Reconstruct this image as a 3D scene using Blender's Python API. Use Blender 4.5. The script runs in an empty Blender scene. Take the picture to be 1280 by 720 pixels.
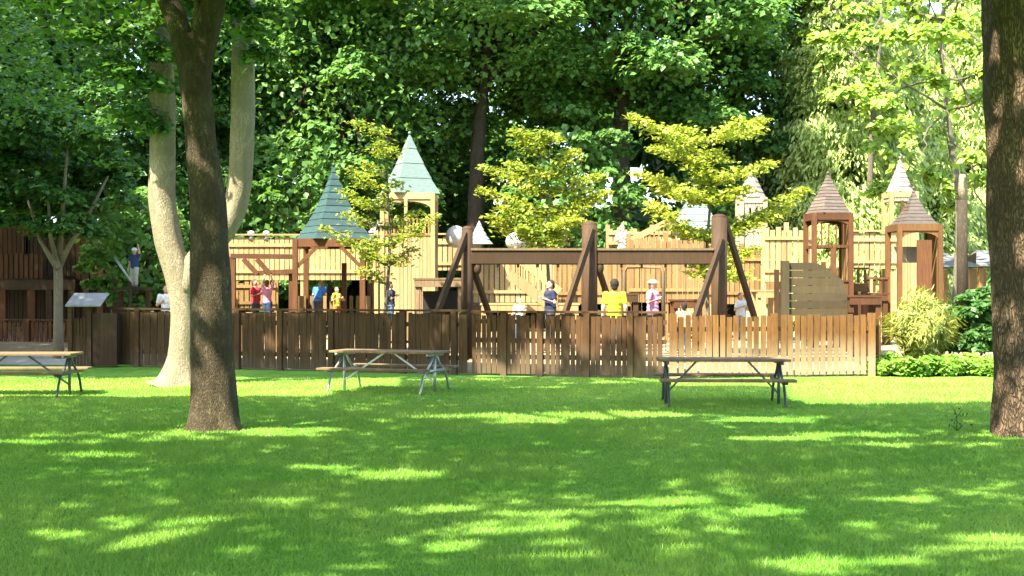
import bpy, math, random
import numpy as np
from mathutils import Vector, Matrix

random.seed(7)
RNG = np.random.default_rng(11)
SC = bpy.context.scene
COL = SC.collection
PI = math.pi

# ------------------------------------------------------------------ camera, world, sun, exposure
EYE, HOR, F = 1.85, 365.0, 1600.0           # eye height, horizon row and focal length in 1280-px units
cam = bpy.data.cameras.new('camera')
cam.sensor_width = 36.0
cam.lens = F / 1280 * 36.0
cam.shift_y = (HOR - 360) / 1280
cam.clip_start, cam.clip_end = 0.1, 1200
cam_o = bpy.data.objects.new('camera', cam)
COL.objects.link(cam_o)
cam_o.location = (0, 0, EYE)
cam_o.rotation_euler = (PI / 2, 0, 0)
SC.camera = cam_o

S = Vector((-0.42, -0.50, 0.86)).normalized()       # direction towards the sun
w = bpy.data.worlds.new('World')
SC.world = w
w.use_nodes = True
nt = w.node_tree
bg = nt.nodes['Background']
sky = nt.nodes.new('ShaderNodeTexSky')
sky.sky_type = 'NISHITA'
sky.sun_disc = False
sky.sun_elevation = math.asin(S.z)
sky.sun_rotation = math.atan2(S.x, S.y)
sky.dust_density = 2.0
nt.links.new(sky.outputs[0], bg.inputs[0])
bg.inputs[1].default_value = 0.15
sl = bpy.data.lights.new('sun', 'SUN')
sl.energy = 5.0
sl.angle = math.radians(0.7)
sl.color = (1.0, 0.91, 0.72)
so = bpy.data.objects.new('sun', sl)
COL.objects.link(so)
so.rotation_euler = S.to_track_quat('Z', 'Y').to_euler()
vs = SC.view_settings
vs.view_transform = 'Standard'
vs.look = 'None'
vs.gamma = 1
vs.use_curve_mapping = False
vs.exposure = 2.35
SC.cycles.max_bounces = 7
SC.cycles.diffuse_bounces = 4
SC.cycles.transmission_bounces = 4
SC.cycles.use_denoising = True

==

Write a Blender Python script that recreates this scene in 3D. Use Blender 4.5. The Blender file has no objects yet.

--

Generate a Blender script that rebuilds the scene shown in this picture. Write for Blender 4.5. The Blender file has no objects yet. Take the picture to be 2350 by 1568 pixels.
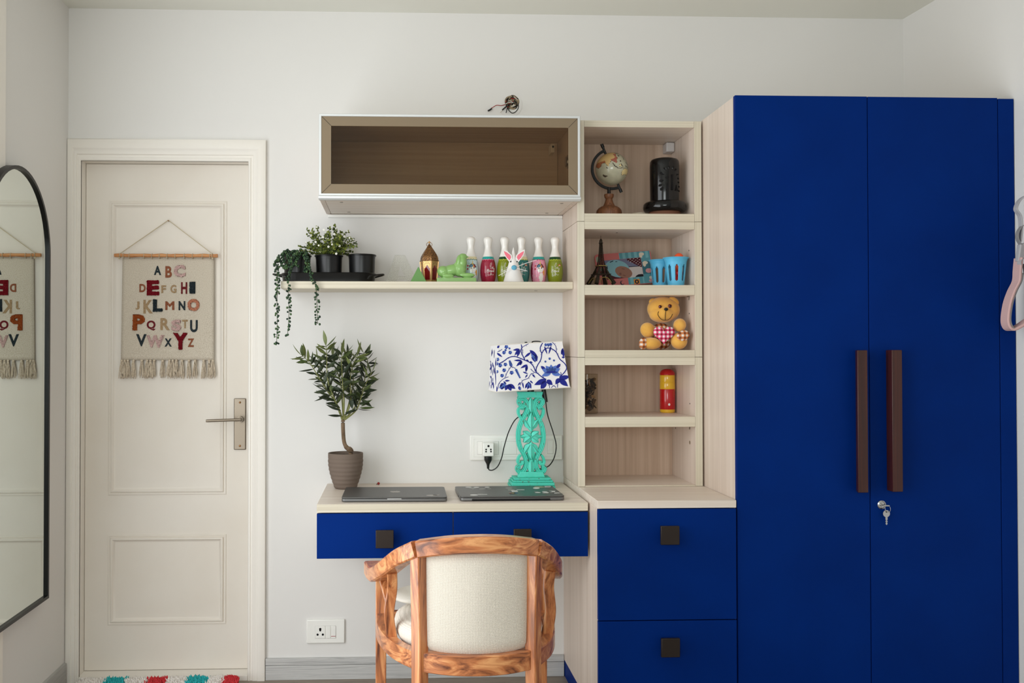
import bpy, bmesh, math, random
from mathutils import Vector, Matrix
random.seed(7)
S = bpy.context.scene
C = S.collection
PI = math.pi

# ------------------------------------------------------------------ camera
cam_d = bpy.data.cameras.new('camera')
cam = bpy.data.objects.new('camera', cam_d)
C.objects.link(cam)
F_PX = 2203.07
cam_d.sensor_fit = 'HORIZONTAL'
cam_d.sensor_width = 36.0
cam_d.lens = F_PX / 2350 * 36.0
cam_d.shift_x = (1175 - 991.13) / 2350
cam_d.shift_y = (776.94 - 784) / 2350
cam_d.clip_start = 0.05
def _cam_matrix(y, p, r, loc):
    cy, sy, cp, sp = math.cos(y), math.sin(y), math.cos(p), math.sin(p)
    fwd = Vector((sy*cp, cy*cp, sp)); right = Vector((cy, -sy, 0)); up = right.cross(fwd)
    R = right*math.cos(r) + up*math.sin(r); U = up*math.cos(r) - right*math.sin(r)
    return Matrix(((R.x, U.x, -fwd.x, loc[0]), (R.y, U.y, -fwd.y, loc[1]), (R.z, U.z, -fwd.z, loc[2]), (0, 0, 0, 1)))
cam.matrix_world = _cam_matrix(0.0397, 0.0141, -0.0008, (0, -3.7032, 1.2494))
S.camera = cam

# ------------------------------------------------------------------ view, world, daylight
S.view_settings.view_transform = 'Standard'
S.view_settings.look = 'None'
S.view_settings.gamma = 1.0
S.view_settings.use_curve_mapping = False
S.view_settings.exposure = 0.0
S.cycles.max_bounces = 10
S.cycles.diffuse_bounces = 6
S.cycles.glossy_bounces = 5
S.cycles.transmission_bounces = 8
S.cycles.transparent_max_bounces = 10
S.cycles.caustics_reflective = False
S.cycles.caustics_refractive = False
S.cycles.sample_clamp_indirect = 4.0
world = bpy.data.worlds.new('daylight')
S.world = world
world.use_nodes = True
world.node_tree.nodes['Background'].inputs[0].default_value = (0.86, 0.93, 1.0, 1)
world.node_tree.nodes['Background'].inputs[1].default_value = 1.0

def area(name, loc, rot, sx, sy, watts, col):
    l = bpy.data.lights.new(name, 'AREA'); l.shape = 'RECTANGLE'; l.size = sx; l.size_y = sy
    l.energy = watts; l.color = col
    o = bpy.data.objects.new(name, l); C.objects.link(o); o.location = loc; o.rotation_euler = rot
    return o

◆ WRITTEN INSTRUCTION
From the listing above, pick out every line containing "Take".

◆ OUTPUT OF THE TASK
Reconstruct this image as a 3D scene using Blender's Python API. Use Blender 4.5. The script runs in an empty Blender scene. Take the picture to be 1280 by 720 pixels.
Generate a Blender script that rebuilds the scene shown in this picture. Write for Blender 4.5. The Blender file has no objects yet. Take the picture to be 2350 by 1568 pixels.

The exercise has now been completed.